Damned. Just when we were finally getting somewhere you dig in on something pointless like this.



Haven't even gotten to human rights yet. Still just talking about the subjective nature of "might makes right". We cannot proceed without common ground, I'm trying to establish that and you keep trying to jump to the conclusion that I'm a moron.

For the past few posts you've been fairly belligerent. You're quickly becoming impossible to have a rational discussion with. I'd recommend that you calm down a bit before continuing, as it is the path you're on right now is not going to end anywhere productive.


Ok I apologise. I apologise if I misunderstood you. I don't know whether I misunderstood you or not; and to be honest, I've lost patience in posting so many replies and still haven't seen you gone to the ultimate proposition - whether human rights are objective or not.


Why am I not bothering to discuss with you whether might makes right is subjective or the like?

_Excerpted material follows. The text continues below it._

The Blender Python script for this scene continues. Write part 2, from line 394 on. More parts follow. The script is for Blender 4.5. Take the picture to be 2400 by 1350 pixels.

Because I'm saying whatever the position is for your statement, it is irrelevant in determining whether human rights are objective.

I just hoped for a proof from you, a logical proof, with premises (each being a statement no more than a sentence) and a conclusion.

In that way we can see whether you've established that human rights are objective or not.

Using Dapper's words, "prove it".

Don't digress keep talking about something that is, in my humble opinion, irrelevant.

Apologies again for appearing to you to be belligerent. No personal offence. Just my being impatient. Sorry for that.